Verónica Linares: "Ella y yo"
Verónica Linares: "Ella y yo"
Verónica Linares

¿Alguna vez han soñado que quieren gritar y no pueden porque alguien les está tapando la boca y despiertan porque la presión es tan fuerte que hasta les aprieta el pecho? Así me siento desde hace una semana, desde que Raquel*, la madre de la niña de 3 años ultrajada por su tío, me dijo que ya no quería hablar más de su “problema” y que solo deseaba que los días pasaran rápido para retomar su vida. Yo estoy obligada a respetar su decisión, aunque lo cierto es que desde entonces me siento sumergida en el fondo del mar, atada con cadenas mientras grito desesperadamente y en la superficie, salvo algunas burbujas, todo sigue igual. 

Pero lo correcto es entender que Raquel no es Verónica, que somos dos personas distintas, con realidades opuestas, dos madres que creen saber qué es lo mejor para nuestros hijos dentro de nuestras posibilidades. Que sería Verónica y no Raquel, la que estaría como una loca alzando su voz en cada canal de televisión para denunciar la sucesión de injusticias cometidas contra mi niña. Que sería yo y no ella la que exigiría explicaciones al Ministerio Público por haber premiado al violador de mi hija y a cambio de confesar su asqueroso crimen aceptó rebajarle la pena a 35 años en vez de la cadena perpetua como manda la ley. 

Que es Verónica la que quiere averiguar el nombre de ese fiscal para preguntarle si le gustaría que a los 15 años su hija sepa que el maldito está libre gracias a su decisión, pues estoy segura de que ese delincuente, luego se acogería a los beneficios penitenciarios del dos por uno. 

Yo buscaría entender qué es eso del criterio discrecional que faculta a los jueces a beneficiar al reo antes que a la víctima de una violación. ¿Acaso son robots jurídicos? Encontraría al abogado que me ayudara a llegar a la Corte Suprema para enmendarle la plana a ese magistrado que aceptó la terminación anticipada a un violador de una niña de 3 años. Verónica iría a la puerta del Ministerio de la Mujer a contarle a la ministra que sus abogados están contentos con este dizque logro judicial. 

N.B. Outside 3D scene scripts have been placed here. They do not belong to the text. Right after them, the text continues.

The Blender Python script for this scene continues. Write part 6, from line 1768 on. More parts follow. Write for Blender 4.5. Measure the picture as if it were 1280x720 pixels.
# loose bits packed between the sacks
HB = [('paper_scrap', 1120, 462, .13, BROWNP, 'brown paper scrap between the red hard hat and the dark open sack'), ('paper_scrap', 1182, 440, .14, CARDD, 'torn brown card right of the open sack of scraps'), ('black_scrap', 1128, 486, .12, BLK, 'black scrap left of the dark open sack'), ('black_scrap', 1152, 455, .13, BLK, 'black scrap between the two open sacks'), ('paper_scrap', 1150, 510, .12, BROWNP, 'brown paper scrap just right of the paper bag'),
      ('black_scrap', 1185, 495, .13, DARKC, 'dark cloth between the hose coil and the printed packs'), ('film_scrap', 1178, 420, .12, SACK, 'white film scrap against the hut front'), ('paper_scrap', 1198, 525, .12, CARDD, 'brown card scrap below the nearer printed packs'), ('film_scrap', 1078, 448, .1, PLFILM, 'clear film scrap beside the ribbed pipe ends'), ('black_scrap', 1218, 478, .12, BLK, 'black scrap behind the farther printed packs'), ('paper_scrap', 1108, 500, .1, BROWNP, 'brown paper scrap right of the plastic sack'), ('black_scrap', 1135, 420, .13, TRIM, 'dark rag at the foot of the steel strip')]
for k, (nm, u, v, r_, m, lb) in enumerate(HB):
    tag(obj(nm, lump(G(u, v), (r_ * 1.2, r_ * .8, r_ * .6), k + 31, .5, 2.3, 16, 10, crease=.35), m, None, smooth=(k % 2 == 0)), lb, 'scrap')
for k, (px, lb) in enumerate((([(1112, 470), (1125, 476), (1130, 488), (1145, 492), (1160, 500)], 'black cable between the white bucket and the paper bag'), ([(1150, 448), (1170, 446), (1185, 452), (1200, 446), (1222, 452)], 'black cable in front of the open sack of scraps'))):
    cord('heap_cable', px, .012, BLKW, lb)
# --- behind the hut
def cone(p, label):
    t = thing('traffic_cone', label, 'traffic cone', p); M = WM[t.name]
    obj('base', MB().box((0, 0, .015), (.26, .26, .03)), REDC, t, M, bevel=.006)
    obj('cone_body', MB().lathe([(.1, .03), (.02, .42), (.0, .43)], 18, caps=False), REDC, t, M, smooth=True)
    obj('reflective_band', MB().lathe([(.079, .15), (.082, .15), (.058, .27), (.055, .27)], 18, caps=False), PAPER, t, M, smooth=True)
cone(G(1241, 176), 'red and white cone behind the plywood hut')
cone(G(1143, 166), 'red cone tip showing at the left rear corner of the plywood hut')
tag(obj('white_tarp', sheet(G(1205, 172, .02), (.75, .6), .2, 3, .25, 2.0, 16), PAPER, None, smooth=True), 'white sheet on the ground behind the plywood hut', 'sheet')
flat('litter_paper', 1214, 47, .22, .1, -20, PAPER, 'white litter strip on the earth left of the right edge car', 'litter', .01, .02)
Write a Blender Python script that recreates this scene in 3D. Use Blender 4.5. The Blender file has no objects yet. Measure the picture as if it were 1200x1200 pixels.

Raquel vive su dolor de otra manera y está asustada. Yo no quiero seguir abusando de ella –como el resto– presionándola a hacer interminables papeleos para vengarme del maldito, así que acepto lo que me pide. Ella tiene que pensar en cómo hará para regresar a la casa de sus padres donde ocurrió todo, a sacar sus cosas y sin cruzarse con nadie porque no le perdonan, supuestamente, haber desintegrado a la familia. Debe conversar con una tía para que le permita quedarse con ella hasta que encuentre dónde vivir con su niña.

Pero no puedo dejar de sentirme impotente e indignada de este país que dice ayudar a las mujeres a salir adelante. Que nos pide dejar de callar el maltrato físico y psicológico, pero al mismo tiempo nos destruye al insinuar -por ejemplo- que por dejar a mi niña en la casa de mi mamá para ir a trabajar, tengo la culpa de lo que le ha pasado. Un país que anima a las mujeres a denunciar y a buscar protección y cuando ellas lo hacen les da la espalda y las juzga: “No debiste dejarla sola”.  

En el colmo de lo incomprensible, lo último que ha tenido que afrontar esta mujer trabajadora, madre y padre para su niña es que un fiscal quisiera separarla de su hija y enviar a la pequeña al INABIF. Así las cosas, parece que solo me queda agradecer a Dios que tuve un hijo y no una hija, porque en el Perú ser mujer con el agravante de la maternidad parece un delito que se castiga con severidad. Esa es la realidad del país de cara al bicentenario.